Yes, having the server on a fs available at boot time does cause xinetd to start it.
OK, closing as notabug - xinetd checking that the server is available is not an xinetd bug.
Err, it is a bug. The server is transiently unavailable when xinetd starts up, but that doesn't imply it's unavailable in the future. Testing only at startup is wrong-headed.
This is almost the definition of "it's a feature, not a bug". It even tells you exactly which service doesn't have a server - checking later, when accessed, would cause the service to be dropped then. Better to know that your service is misconfigured.
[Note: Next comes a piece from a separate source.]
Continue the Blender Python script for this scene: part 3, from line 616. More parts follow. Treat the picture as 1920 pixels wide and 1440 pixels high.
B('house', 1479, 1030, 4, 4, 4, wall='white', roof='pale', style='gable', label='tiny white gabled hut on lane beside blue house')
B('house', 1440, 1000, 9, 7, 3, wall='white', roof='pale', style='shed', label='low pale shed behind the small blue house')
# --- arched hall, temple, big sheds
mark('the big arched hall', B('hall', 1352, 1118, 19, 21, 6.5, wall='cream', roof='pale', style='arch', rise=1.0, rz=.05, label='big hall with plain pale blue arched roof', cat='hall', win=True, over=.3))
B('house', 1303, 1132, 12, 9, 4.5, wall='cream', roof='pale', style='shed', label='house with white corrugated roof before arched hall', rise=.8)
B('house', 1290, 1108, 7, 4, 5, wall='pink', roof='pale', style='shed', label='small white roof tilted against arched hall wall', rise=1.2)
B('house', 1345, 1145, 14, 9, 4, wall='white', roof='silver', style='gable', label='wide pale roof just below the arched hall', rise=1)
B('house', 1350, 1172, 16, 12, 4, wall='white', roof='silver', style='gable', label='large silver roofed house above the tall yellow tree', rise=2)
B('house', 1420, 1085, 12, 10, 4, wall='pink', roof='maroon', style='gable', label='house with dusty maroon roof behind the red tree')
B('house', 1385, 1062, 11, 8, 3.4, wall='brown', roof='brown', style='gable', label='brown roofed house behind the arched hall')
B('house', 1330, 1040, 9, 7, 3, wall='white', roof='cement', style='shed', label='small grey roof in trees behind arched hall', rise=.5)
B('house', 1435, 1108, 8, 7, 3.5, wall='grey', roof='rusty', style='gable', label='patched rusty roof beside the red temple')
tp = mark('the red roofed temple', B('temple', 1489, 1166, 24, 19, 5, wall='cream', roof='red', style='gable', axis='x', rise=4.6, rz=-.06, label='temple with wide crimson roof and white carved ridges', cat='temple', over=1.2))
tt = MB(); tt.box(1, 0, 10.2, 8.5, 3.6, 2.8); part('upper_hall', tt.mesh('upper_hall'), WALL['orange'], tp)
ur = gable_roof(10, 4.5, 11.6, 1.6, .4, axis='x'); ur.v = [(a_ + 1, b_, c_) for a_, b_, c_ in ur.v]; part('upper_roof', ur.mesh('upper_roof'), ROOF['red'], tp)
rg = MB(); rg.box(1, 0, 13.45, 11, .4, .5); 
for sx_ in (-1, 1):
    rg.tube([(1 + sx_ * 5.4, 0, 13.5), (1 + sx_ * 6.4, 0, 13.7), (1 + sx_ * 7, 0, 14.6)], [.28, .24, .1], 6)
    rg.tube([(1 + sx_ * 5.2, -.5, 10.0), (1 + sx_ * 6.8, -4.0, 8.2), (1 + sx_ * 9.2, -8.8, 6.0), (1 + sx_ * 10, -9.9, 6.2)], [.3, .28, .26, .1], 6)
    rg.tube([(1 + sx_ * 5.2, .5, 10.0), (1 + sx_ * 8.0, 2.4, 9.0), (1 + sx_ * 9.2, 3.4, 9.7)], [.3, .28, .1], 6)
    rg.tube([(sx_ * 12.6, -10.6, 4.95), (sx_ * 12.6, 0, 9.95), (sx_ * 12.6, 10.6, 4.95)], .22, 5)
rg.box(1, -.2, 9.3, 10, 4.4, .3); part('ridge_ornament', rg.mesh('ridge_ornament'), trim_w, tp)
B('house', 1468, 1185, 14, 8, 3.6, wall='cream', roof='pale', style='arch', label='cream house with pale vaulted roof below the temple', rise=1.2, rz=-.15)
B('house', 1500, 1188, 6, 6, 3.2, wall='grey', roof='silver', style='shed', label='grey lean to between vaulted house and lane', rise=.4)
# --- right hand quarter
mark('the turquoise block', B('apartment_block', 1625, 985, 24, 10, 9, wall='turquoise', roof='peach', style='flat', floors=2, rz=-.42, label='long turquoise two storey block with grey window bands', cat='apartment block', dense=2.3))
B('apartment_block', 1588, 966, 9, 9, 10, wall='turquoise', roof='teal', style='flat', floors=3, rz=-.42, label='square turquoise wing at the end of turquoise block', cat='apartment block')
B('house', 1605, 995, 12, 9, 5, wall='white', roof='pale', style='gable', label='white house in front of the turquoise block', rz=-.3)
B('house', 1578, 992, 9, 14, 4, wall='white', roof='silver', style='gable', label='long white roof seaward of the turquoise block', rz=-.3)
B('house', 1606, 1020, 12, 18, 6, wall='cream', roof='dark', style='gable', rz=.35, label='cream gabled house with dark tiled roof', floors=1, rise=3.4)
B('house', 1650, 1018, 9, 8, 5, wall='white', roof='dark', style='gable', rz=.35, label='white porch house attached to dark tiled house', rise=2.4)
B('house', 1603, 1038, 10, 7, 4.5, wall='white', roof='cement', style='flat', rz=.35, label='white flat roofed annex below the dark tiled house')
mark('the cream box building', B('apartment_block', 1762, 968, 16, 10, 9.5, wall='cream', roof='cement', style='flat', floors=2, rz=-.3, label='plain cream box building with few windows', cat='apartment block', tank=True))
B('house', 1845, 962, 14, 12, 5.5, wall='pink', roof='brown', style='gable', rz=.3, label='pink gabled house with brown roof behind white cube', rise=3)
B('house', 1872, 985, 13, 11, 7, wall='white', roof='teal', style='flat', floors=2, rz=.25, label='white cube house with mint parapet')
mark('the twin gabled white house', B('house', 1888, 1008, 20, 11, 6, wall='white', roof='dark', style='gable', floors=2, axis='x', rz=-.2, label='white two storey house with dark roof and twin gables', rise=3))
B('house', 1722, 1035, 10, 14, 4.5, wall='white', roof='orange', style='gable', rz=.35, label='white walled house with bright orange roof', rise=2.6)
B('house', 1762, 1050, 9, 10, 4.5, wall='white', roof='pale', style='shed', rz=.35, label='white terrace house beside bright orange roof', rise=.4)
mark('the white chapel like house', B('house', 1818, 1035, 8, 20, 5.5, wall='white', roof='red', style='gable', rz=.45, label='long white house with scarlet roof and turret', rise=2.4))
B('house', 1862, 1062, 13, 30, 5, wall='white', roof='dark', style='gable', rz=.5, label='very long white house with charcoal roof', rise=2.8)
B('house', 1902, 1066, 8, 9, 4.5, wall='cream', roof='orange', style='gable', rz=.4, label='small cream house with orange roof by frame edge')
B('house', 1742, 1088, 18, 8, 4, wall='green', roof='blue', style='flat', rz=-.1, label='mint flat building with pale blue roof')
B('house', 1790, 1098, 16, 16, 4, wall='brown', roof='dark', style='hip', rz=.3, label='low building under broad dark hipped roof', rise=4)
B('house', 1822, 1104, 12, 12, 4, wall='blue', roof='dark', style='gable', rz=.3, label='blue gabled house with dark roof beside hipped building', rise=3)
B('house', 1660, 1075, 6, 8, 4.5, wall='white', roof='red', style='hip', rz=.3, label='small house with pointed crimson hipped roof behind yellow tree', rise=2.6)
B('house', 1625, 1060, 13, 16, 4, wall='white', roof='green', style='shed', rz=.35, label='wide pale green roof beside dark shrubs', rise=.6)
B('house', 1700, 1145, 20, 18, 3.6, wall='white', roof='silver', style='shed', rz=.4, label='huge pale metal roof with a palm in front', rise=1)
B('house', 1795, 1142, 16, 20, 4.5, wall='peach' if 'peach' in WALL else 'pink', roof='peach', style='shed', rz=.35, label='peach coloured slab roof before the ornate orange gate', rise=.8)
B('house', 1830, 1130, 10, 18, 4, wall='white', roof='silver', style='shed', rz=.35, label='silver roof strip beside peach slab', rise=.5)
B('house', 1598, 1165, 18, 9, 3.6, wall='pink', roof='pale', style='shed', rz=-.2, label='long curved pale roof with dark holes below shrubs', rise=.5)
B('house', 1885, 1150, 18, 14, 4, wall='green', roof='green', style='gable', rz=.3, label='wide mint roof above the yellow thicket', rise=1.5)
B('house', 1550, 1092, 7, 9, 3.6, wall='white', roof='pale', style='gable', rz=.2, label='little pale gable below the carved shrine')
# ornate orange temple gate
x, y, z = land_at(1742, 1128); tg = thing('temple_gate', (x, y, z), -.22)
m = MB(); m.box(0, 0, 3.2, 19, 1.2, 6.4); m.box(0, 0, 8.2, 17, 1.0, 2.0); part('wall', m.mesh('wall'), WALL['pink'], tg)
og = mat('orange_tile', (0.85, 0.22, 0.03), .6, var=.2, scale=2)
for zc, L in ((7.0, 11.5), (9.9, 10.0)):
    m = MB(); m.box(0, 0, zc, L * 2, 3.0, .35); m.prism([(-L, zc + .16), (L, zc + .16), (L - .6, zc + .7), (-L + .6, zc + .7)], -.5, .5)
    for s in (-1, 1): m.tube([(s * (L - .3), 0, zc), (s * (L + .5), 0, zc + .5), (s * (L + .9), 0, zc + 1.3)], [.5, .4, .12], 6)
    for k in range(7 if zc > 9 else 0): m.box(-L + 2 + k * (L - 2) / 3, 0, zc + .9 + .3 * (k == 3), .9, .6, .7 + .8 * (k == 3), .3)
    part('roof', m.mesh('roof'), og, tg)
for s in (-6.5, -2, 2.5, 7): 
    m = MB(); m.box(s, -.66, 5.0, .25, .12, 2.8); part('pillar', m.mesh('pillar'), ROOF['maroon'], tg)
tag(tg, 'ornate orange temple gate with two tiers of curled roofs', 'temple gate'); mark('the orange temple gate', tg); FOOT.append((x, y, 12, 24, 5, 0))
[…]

The service is not misconfigured. xinetd has just guessed wrongly that it is. Note that I'm not complaining about the existence of the log message (though it nees to be re-worded) but about the disabling of the service. The possible cases are as follows: 1) Service transiently unavailable at boot time, current xinetd behavour: you get a boot-time log message, and the service doesn't work. 2) Service always unavailable, current xinetd behaviour: you get a boot-time log message, and the service doesn't work. 3) Service transiently unavailable at boot time, xinetd disabling behaviour suppressed: you get a boot-time log message, but the service just works. 4) Service always unavailable, xinetd disabling behaviour supppressed: you get a boot-time log message, and the service doesn't work. As you can see removing the current disabling behaviour only improves the situation.
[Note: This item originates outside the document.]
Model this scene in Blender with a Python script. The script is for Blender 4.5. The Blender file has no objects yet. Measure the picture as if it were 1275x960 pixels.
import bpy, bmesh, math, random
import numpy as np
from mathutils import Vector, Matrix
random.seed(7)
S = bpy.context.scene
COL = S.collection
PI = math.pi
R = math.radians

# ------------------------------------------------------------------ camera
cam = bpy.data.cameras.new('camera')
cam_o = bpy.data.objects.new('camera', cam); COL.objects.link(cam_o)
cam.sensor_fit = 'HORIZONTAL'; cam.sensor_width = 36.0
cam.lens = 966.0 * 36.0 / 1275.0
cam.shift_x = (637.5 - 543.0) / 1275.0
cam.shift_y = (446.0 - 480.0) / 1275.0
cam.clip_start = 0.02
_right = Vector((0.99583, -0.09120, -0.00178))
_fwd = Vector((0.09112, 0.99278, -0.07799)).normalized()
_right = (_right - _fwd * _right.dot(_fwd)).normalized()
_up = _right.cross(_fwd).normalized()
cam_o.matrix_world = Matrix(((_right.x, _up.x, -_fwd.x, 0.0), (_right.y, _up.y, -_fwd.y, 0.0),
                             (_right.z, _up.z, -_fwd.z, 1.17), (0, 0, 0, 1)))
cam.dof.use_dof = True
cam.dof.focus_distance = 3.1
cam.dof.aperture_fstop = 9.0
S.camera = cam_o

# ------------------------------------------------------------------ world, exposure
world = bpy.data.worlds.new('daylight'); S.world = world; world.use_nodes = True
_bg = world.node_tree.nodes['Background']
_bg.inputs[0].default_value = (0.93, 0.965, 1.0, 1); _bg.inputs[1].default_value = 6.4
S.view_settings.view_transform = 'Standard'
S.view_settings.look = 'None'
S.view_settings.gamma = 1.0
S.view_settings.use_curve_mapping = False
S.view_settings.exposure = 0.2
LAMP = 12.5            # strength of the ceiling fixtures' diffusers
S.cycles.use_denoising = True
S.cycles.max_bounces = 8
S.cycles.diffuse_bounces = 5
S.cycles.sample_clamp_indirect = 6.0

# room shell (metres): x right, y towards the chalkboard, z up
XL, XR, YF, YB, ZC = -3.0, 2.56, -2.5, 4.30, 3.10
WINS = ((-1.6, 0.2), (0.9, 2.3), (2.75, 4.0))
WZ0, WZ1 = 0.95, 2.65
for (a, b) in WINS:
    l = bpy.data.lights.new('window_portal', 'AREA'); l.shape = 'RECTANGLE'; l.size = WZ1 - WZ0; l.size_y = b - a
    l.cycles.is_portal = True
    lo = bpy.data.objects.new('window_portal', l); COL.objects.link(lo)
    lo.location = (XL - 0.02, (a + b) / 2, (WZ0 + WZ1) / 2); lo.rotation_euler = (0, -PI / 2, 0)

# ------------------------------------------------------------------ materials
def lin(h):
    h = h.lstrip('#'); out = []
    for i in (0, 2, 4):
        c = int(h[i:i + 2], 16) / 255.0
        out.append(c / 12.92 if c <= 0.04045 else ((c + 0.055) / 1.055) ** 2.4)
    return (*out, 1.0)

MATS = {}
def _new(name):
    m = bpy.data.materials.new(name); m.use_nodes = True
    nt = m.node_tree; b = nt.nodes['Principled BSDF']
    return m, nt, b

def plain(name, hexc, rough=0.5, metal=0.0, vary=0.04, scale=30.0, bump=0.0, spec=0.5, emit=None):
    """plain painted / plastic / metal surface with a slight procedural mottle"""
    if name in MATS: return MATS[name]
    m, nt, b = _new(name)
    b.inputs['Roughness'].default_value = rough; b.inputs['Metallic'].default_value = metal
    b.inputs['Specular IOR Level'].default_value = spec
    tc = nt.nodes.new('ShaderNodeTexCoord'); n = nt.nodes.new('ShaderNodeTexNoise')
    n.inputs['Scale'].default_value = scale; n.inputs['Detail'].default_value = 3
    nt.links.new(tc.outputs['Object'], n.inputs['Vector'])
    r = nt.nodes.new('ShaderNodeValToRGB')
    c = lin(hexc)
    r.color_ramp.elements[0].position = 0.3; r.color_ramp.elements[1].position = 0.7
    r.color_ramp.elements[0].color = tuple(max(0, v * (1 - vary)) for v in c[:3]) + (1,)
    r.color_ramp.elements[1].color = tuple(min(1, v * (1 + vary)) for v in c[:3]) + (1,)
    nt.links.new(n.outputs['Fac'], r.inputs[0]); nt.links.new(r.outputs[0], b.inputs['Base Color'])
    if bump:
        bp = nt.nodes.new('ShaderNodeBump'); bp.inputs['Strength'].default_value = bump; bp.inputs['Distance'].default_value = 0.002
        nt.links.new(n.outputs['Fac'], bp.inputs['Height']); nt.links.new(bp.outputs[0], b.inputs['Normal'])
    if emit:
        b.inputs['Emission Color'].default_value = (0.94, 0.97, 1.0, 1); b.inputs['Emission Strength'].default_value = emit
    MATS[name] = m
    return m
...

I disagree with "it's a bug". This is a admin problem.
The misleading log message is not an admin problem. The absence of any mention of this behaviour in the man page is not an admin problem. Those two points aside, I've already pointed out above that the feature adds no useful behaviour, and that it does have annoying behaviour. If you disagree with my reasoning you could at least say what part of it you find incorrect.
Checking that arguments are valid at startup is a perfectly valid strategy. If you disagree, I can consider a patch if you make one (I'm not promising to apply it) but I don't have any issues with the current behaviour and don't consider it bogus. Not only does it check (which is good), it even tells you what is wrong.